I knew I should never have gone below
but I did, and the fug of bilges and wood
caught me aback. The sheets of my heart
snapped taut to breaking, as a gale
stronger than longing filled the sail
inside me. To be shot of land
and its wood smoke! To feel the keel
cold in a current! To see the mast
inscribing water like a restless pen
writing a fading wake! It’s true,
I’m ruined. Not even peace will do
to keep me ashore now. Not even you.

I was first attracted to Gwyneth Lewis’s work by a poem in Ruth Padel’s collection, 60 Poems for the Journey of Life where her attractive poem, The Flaggy Shore may be found. Clearly she is much interested in marine matters.

The poem has a tension and an elegance about it. It will appeal to anyone interested in messing about in boats but has an edge about it too. Much of the imagery is erotic even sexual. The word fug strikes and catches you back as she says in the next line. It is overpowering and yet speeds you along with considerable force like a dangerous attraction. The word “shot” adds to this general sense of menace and yet also implies the freedom experienced as the liberation of inspiration. The image of the pen as a sail-a simile- reminds of the Rubaiyat of Omar Khyyam –

“The Moving Finger writes; and, having writ,
Moves on: nor all thy Piety nor Wit
Shall lure it back to cancel half a Line,
Nor all thy Tears wash out a Word of it.”

It also reminds of the words written on Keat’s Grave-

The best-known use of a similar phrase is on the gravestone of John Keats: Here lies one whose name was writ in water. (‘Writ‘ is a poetic form of ‘written‘.) This means his fame was transient; it passed away quickly.
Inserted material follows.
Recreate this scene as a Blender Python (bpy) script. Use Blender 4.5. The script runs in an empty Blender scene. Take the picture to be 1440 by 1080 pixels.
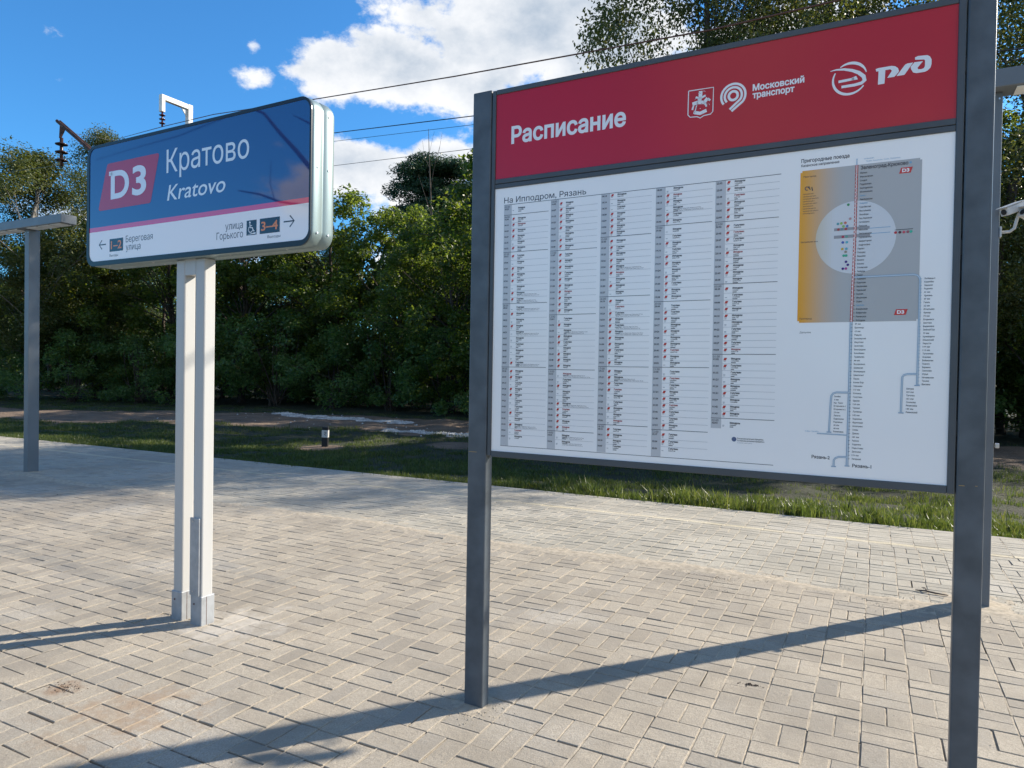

Then there is Catullus-

1 Nulli se dicit mulier mea nubere malle My woman says that she prefers to be married to no one
2 quam mihi, non si se Iuppiter ipse petat. but me, not even if Jupiter himself should seek her.
3 dicit: sed mulier cupido quod dicit amanti, she says: but what a woman says to her passionate lover,
4 in vento et rapida scribere oportet aqua. she ought to write on the wind and swift-flowing water.

The poem then is about the possible effects of being driven along by the poetic imagination. The last line has an awesome direct remark to the reader. For some poets their trade requires passion even to the point of not counting the cost. Shelley in his boat springs to mind!